— begin WORKING DATA —
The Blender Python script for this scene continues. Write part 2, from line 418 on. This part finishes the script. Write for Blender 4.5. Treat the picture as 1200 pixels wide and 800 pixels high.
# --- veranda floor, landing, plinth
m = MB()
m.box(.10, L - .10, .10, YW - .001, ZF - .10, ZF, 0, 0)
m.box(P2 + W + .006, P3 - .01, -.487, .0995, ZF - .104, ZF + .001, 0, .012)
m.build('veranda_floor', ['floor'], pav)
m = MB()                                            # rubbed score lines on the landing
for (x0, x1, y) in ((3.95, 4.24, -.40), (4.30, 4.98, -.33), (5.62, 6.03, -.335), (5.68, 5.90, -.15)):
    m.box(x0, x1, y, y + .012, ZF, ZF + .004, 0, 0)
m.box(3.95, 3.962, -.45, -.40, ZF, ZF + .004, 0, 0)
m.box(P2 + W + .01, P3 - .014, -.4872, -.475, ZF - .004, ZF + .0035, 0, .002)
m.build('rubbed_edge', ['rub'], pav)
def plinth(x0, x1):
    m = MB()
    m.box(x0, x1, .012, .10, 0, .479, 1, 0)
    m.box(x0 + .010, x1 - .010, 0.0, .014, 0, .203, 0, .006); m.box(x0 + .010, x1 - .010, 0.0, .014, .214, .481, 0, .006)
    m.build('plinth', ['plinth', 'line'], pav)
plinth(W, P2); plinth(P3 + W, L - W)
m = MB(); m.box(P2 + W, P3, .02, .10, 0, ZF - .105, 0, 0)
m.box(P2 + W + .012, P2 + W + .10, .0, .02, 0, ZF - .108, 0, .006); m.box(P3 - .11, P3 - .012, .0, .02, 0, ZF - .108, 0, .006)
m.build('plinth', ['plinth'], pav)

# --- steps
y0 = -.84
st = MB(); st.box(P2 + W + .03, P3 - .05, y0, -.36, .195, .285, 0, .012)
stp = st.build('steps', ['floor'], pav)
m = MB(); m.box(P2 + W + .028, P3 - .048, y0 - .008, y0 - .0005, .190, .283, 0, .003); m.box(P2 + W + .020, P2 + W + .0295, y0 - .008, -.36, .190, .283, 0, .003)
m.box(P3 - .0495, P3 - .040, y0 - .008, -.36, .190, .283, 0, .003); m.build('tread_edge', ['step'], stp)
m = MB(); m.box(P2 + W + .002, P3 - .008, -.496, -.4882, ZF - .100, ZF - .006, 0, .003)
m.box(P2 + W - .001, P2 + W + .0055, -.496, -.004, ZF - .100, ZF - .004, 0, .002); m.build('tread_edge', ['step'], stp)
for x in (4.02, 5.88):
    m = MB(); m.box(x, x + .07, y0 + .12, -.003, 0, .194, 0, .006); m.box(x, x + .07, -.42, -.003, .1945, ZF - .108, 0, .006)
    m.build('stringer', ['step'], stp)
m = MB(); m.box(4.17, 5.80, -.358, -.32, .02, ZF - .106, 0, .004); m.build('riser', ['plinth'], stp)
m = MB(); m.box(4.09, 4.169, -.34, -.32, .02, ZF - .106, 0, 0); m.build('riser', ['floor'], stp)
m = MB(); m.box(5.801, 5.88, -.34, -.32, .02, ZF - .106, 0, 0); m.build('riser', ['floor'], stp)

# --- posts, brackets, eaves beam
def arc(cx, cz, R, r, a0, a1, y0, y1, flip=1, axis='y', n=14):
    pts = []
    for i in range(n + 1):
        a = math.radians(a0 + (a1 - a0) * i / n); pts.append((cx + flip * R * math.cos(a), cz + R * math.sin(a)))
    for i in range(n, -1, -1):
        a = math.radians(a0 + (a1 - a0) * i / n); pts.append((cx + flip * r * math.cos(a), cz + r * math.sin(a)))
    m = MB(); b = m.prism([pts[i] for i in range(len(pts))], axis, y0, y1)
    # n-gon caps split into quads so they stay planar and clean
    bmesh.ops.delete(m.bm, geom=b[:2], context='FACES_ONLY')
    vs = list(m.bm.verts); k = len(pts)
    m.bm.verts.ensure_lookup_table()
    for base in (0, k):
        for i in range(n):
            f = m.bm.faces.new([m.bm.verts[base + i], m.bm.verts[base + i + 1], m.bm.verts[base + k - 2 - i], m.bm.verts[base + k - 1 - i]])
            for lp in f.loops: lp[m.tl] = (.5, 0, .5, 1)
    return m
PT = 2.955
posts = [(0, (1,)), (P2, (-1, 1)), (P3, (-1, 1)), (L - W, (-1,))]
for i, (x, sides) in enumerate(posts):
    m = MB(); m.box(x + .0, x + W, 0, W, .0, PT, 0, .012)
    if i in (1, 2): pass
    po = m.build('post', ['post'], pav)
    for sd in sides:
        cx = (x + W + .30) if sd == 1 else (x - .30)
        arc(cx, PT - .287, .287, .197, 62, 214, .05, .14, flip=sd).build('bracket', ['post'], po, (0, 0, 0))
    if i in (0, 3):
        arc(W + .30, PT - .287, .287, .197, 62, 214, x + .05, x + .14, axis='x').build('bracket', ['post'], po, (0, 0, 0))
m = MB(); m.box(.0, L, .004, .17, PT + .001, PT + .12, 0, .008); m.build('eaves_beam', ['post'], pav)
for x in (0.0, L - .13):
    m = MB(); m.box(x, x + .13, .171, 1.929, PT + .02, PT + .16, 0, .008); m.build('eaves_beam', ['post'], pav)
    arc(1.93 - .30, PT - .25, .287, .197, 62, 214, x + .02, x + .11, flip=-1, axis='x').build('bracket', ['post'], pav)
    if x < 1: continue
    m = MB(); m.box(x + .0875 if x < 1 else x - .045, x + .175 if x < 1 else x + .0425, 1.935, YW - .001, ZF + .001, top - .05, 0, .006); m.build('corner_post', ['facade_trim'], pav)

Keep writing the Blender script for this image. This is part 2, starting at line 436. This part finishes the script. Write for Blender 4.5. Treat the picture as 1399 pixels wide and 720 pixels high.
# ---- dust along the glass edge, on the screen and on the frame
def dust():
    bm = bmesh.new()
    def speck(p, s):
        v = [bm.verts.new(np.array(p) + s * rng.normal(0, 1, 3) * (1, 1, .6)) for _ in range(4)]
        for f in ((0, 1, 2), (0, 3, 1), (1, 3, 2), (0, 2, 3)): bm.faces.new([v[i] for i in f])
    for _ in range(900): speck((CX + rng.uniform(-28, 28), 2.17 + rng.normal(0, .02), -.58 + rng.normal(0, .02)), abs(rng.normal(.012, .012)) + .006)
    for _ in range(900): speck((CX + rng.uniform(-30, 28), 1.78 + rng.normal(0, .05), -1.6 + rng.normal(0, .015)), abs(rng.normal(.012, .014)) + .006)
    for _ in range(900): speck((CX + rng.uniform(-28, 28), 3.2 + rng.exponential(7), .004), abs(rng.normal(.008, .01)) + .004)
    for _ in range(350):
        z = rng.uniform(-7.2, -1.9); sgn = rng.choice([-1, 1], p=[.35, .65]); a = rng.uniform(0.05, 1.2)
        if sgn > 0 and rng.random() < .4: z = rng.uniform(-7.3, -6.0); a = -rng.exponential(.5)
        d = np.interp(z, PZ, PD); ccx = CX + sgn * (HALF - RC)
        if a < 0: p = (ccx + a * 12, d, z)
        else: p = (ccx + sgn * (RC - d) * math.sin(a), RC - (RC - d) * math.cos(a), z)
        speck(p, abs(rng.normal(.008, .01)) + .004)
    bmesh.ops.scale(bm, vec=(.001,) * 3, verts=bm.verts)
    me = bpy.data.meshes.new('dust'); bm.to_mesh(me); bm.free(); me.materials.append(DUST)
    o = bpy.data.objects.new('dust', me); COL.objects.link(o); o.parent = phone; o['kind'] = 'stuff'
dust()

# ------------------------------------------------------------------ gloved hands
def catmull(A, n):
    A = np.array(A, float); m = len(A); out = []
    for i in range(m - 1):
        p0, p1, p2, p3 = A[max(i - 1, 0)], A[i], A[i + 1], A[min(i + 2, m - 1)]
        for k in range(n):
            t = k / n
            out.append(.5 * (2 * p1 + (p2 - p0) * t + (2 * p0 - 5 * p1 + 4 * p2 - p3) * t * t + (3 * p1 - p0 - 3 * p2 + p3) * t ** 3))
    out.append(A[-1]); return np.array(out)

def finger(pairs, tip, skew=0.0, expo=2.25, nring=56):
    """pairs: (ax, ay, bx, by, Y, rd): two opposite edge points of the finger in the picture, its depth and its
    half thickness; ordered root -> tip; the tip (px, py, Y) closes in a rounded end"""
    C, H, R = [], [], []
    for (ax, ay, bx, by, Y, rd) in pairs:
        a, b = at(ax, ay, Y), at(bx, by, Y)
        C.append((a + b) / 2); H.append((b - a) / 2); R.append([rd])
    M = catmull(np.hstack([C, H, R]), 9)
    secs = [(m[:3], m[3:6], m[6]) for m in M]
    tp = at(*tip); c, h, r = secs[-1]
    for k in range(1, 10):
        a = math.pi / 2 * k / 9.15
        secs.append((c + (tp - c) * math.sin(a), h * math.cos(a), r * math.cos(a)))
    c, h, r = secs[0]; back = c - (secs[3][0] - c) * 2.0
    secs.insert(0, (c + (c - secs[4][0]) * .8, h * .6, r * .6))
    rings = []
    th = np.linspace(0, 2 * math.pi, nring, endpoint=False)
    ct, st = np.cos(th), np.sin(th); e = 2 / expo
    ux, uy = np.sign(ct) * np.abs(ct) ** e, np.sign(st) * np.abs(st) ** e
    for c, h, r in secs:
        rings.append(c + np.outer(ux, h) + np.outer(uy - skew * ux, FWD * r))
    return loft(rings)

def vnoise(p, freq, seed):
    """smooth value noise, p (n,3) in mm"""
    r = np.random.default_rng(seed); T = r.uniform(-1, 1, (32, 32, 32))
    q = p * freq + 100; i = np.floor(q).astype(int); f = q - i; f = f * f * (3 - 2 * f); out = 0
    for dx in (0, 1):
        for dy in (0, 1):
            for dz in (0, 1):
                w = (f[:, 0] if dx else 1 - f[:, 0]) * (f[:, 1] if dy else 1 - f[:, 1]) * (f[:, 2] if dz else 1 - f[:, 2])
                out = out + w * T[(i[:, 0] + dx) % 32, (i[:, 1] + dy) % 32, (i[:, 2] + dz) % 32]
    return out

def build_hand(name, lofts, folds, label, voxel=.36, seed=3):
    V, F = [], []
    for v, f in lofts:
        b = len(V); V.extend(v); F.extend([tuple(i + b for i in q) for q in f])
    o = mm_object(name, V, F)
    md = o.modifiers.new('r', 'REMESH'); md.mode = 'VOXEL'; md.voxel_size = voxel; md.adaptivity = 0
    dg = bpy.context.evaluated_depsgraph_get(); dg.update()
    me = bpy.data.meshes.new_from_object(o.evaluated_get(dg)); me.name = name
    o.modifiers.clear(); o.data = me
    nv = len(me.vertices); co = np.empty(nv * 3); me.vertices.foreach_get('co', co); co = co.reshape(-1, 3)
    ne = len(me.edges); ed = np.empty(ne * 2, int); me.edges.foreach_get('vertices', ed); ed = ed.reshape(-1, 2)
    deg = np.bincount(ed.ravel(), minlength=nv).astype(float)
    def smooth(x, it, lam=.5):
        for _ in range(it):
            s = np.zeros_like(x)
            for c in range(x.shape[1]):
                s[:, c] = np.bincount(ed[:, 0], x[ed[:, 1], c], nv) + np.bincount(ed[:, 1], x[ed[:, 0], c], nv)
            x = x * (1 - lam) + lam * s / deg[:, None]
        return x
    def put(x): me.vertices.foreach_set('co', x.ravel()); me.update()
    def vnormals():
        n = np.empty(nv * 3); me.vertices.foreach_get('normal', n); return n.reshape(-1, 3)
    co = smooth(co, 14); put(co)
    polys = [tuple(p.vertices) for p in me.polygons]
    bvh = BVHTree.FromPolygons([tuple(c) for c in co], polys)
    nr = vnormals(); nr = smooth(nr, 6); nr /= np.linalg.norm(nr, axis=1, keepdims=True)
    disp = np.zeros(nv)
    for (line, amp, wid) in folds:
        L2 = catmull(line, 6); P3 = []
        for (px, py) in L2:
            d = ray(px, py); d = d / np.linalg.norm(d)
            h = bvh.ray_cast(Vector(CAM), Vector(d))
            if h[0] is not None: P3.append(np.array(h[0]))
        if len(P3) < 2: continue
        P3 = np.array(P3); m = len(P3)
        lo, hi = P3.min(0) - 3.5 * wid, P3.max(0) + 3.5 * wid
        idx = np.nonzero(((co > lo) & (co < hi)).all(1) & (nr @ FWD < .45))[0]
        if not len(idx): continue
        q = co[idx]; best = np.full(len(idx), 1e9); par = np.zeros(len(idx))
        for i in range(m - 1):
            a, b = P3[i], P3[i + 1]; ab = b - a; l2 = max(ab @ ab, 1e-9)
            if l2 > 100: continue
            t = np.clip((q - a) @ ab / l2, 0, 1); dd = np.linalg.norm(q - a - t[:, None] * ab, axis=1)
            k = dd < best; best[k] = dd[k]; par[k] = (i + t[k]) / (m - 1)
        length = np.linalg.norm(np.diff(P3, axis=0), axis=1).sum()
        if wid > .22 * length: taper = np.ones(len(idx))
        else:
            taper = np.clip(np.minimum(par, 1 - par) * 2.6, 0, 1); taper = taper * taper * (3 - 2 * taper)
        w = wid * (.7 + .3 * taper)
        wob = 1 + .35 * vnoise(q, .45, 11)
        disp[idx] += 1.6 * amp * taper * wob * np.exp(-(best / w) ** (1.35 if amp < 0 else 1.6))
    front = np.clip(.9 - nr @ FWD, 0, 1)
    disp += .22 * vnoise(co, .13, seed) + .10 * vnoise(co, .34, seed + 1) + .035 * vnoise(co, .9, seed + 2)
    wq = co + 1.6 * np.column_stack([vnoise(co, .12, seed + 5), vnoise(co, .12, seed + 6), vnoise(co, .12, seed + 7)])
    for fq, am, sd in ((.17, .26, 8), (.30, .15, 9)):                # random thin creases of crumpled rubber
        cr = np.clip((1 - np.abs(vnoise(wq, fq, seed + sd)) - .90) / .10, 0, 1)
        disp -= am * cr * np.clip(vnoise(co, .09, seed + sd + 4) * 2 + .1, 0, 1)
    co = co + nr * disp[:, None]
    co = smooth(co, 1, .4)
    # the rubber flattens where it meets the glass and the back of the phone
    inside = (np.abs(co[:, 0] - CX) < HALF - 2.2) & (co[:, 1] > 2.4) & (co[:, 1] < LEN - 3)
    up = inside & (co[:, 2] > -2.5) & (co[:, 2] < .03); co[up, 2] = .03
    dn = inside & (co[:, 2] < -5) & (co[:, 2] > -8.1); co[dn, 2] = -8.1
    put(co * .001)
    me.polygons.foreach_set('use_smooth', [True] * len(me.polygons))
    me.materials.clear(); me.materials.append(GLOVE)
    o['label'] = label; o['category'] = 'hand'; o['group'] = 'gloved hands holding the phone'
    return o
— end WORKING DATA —
WHAT IS BEING ASKED |
Give again the run of lines that opens at the line with "m.box(.10, L - .10, .10, YW" and closes at the line with "m.box(P2 + W + .006, P3", exactly, and only that run.

ANSWER FOR THIS EXERCISE |
m.box(.10, L - .10, .10, YW - .001, ZF - .10, ZF, 0, 0)
m.box(P2 + W + .006, P3 - .01, -.487, .0995, ZF - .104, ZF + .001, 0, .012)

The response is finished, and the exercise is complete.